Anglo American reinforces commitment to decarbonisation

Anglo American plc has presented its annual sustainability performance update, including a clear pathway to achieve carbon neutrality across its operations by 2040.

Mark Cutifani, Chief Executive of Anglo American, said: “We have long understood the inextricable link between our sustainability performance and our financial performance and ability to generate returns. A sustainable business comes from being a purposeful business: competitive, resilient and agile – a business that thrives through economic and social cycles – of course underpinned by non-negotiable values.

“Sustainability lives at the very heart of our strategy, not as an adjacent activity, but embedded in how we do our work. Much of what we are driving for, particularly in terms of our energy and water ambitions, will be achieved through the technologies we are implementing – hence the inseparable connection between our technology work and our Sustainable Mining Plan outcomes under our FutureSmart Mining programme.

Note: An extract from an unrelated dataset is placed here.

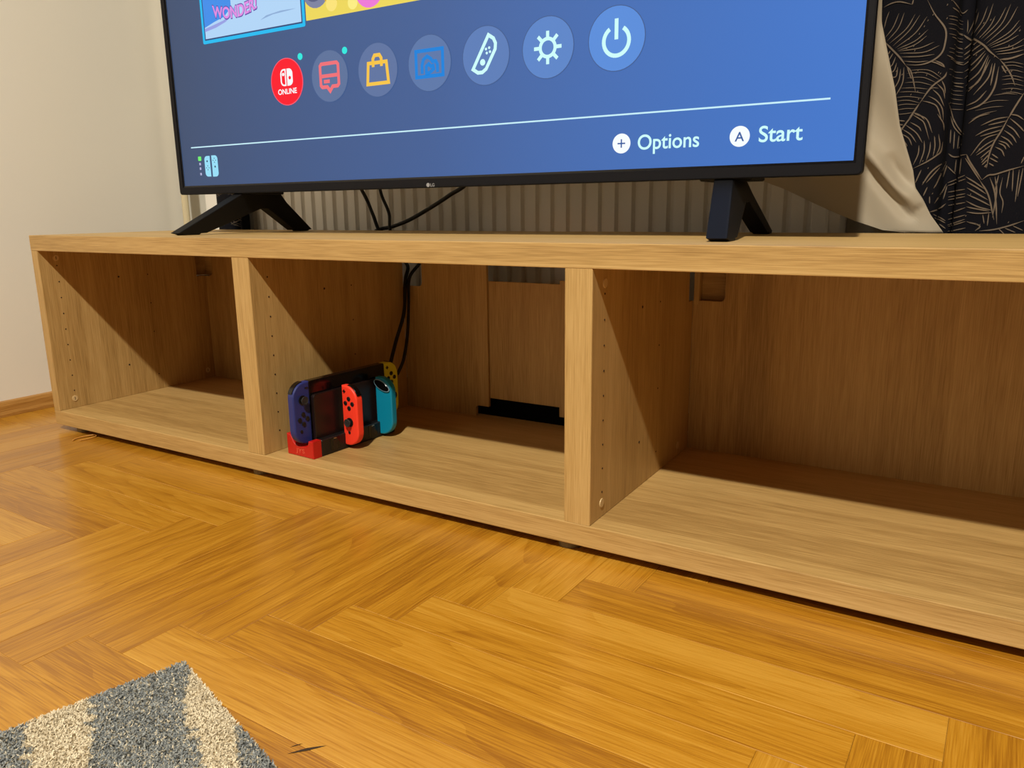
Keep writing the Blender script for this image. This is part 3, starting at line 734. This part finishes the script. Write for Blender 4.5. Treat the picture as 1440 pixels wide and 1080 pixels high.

“Bulk Ore Sorting alone can deliver a c.10% reduction in energy and water intensity for an operation, for example. Our Sustainable Mining Plan that we developed in 2017, and that we structured to drive environmental, social and governance performance, is part of the transformation of our business and is designed to deliver value to all our stakeholders.

“Tackling climate change is the defining challenge of our times. We have set ourselves an ambitious goal of carbon neutrality across our operations by 2040, with eight of our assets to get there by 2030. Our underlying principle is to reduce carbon going into the atmosphere and we have clear pathways. For Scope 1 and 2, these include:

  • ongoing transition of our portfolio towards those metals and minerals which support a greener, cleaner, more sustainable world – thermal coal operations in South Africa planned for likely demerger;
  • reducing our energy consumption and intensity through P101 performance improvements, and technologies and digitalisation – we met our 2020 target of a 22% reduction in emissions a year early;
  • increased use of renewable energy – we will use 100% renewables in Chile from 2021 and Brazil from 2022, and we begin trials of our green hydrogen fuel-cell powered haul truck in South Africa in 2021; and
  • use of nature-based solutions on land we manage and using resources that we control where we can show carbon reduction alongside improving local biodiversity.

“We’re also taking a considered approach to tackling Scope 3 emissions. In some of the 15 categories in our published inventory, we have a high level of control or influence over the source of the emissions and so we can drive emissions down.

“Our customers’ emissions of course make up most of our Scope 3, particularly in the steel value chain, and we have little control of, or influence over those emissions. We are evaluating the best ways for us to play our part, including through partnerships with our customers where we can build on a mutual ambition to reduce emissions through shared capabilities.

“When I look at the overall direction of our business, combined with the integrated way we consider the full breadth of sustainability, our suite of products is aligned with demand from:

  • a consumer driven world with a growing population;
  • an increasingly electrified and connected world as demand for higher standards of living grows and grids follow; and
  • a greener world as a focus on preserving our environment leads to changing behaviour in a range of areas – increased renewables, the growing hydrogen economy, tighter emissions standards and more modern, cleaner steel making.

“Two thirds of our output will be focused on later cycle demand as thermal coal moves out of the portfolio, replaced by growth in Copper and Crop Nutrients. We are well positioned to run the business sustainably and – being disciplined with our capital – to grow the business sustainably as well.”